> SHORT EXERCISE: Pictures stay out. Extract the lines below from the first one through the line with "SC.camera = cam", both included.
____
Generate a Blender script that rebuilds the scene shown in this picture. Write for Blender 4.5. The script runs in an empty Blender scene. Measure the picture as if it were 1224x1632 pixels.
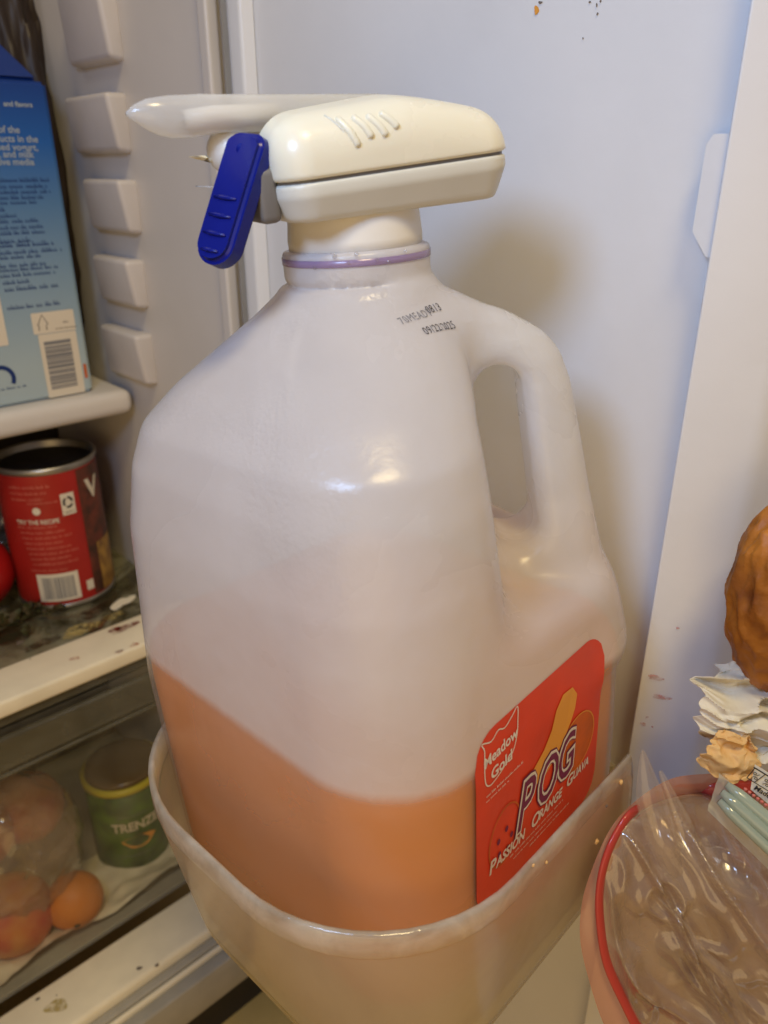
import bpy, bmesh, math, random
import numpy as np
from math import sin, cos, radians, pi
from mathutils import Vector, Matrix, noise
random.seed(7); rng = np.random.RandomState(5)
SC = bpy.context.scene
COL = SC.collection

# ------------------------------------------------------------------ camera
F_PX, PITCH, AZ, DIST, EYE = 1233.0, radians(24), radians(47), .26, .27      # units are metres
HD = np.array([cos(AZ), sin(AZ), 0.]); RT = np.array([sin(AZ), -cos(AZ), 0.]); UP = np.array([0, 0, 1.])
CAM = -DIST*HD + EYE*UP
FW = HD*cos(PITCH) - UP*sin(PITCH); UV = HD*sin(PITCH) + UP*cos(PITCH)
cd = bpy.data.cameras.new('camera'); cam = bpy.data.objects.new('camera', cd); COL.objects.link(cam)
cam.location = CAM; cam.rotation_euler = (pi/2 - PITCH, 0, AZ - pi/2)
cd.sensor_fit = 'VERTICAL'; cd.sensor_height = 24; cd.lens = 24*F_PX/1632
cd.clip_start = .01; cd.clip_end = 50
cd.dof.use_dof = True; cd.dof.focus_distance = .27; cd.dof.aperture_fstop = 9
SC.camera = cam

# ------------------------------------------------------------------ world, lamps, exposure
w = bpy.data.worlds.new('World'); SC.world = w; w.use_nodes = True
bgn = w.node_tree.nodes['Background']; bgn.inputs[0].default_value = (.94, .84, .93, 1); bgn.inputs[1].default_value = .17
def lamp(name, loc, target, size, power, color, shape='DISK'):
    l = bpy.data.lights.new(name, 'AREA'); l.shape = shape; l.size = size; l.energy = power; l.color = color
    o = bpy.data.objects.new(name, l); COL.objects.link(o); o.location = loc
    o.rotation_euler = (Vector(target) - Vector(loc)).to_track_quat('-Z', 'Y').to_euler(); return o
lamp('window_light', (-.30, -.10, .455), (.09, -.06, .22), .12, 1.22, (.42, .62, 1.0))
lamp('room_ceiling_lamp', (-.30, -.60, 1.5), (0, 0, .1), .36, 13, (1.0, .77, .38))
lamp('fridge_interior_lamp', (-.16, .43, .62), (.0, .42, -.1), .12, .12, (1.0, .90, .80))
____
> REPLY:
Generate a Blender script that rebuilds the scene shown in this picture. Write for Blender 4.5. The script runs in an empty Blender scene. Measure the picture as if it were 1224x1632 pixels.
import bpy, bmesh, math, random
import numpy as np
from math import sin, cos, radians, pi
from mathutils import Vector, Matrix, noise
random.seed(7); rng = np.random.RandomState(5)
SC = bpy.context.scene
COL = SC.collection

# ------------------------------------------------------------------ camera
F_PX, PITCH, AZ, DIST, EYE = 1233.0, radians(24), radians(47), .26, .27      # units are metres
HD = np.array([cos(AZ), sin(AZ), 0.]); RT = np.array([sin(AZ), -cos(AZ), 0.]); UP = np.array([0, 0, 1.])
CAM = -DIST*HD + EYE*UP
FW = HD*cos(PITCH) - UP*sin(PITCH); UV = HD*sin(PITCH) + UP*cos(PITCH)
cd = bpy.data.cameras.new('camera'); cam = bpy.data.objects.new('camera', cd); COL.objects.link(cam)
cam.location = CAM; cam.rotation_euler = (pi/2 - PITCH, 0, AZ - pi/2)
cd.sensor_fit = 'VERTICAL'; cd.sensor_height = 24; cd.lens = 24*F_PX/1632
cd.clip_start = .01; cd.clip_end = 50
cd.dof.use_dof = True; cd.dof.focus_distance = .27; cd.dof.aperture_fstop = 9
SC.camera = cam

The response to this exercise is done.